La portada de mi edición no aparece en Google, así que tomad esta imagen, que mola mucho más.
Cébasnos,
mundo falso, con el manjar de tus deleites; al mejor sabor nos descubres el
anzuelo: no lo podemos huir, que nos tiene ya cazadas las voluntades. Prometes
mucho, nada no cumples; échasnos de ti, porque no te podamos pedir que
mantengas tus vanos prometimientos.
He aquí una categoría en la que no tuve ninguna
dificultad para elegir. Primero, porque tampoco es que yo controle mucho en
materia de literatura antigua, así que mi única opción era recurrir a los
clásicos más célebres. Y segundo, porque, curiosamente, La Celestina llevaba bastantes años en mi lista de lecturas
pendientes. Para ser exactos, nueve años: desde que estudiamos esta obra en
tercero de la ESO, en uno de esos inolvidables libros de Lengua cuya idea de
despertar el interés de chavales de quince años hacia una obra antigua era
destripar el argumento acto por acto. Brillante, muchachos: realmente
brillante. A ver, ya sé que es un poco absurdo pedir que se mantenga el
suspense de un libro publicado en 1507, sobre todo teniendo en cuenta que en
dicho libro cada acto comienza con un resumen de lo que vas a leer (otra idea
bastante cuestionable), pero aun así… no sé, ¿por qué esos chavales de quince
años van a querer leer La Celestina
si desde el primer momento les revelas quiénes, cuándo y cómo mueren? En fin,
misterios del sistema educativo.
A pesar de todo, este libro acabó en mi famosa lista.

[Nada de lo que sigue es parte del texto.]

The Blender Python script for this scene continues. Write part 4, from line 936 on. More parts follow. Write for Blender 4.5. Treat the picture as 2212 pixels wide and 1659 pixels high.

No por intriga, que ya hemos visto que era imposible, ni tampoco porque me
pareciera especialmente importante (claro que es importante, pero si quisiera leer
solo por postureo literario ya habría devorado La Ilíada, La divina comedia
y las obras completas de León Tólstoi, y no es el caso). Lo que me dio ganas de
leer La Celestina fue en realidad
que los fragmentos de diálogo que aparecían reproducidos en mi libro de Lengua
me hicieron bastante gracia. Me reí con ellos: hicieron que quisiera conocer a
estos personajes, incluso aunque ya supiera quiénes iban a morir. De modo que
quedó ahí, en lecturas pendientes, y por fin ahora he encontrado la ocasión de
quitarme esa espinita.
Cuando los lectores del siglo XXI decidimos leer una
historia escrita hace 500 años, está claro que tenemos que someternos a sus
reglas y aceptar que ese lapso de tiempo nos influye mucho. Aceptar, por
ejemplo, que en aquel entonces no se valoraba como ahora la fluidez narrativa y
por eso nos encontramos personajes que hacen intervenciones de dos páginas sin
que nadie les interrumpa, algo muy raro en literatura hoy en día. O aceptar que
en esa época los géneros literarios no tenían etiquetas tan claras para
separarlos, y que por eso esta obra es una cosa tan rara, supuestamente teatro
pero prácticamente imposible de representar. Todo esto son cosas a tener en
cuenta, desde luego, pero una vez que aceptas la diferencia temporal y te acostumbras
un poco a ese castellano antiguo, La
Celestina no es un libro tan difícil de leer como algunos pueden pensar.
Para empezar, es diálogo puro y duro: con algunos monólogos, pero
conversaciones al fin y al cabo, de modo que no se hace muy denso. Por otro
lado, las relaciones entre los personajes son muy entretenidas y rebosan humor,
como muestra el primer diálogo entre Calisto y su criado Sempronio. Y desde
luego, todo esto no quita que siga siendo una historia profundamente literaria,
llena de matices e incluso momentos conmovedores que dan lugar a la reflexión;
a resaltar el magnífico monólogo de Pleberio al cerrar la obra, que es para
enmarcarlo.
En resumen: clásico, es verdad, y que merece serlo.
Porque un clásico no es un libro que se puede leer hoy exactamente igual que
hace cinco siglos (es más, aseguraría que tal libro no existe), sino un libro
que todavía hoy tiene mucho que decir y al que vale la pena darle una
oportunidad aunque para ello tengas que aceptar el esfuerzo de salvar las
barreras históricas.
Y aunque tu libro de Lengua de Secundaria se haya
encargado de destriparte el argumento. Que, aunque he dedicado el primer
párrafo de esta reseña a quejarme de ese aspecto, es cierto que no es lo más
importante; especialmente cuando hablamos de buenos libros.
* De Fernando de Rojas presuntamente, lo sé. ¡Pero bueno, un título no es el lugar para andarse con matices!
* De Fernando de Rojas presuntamente, lo sé. ¡Pero bueno, un título no es el lugar para andarse con matices!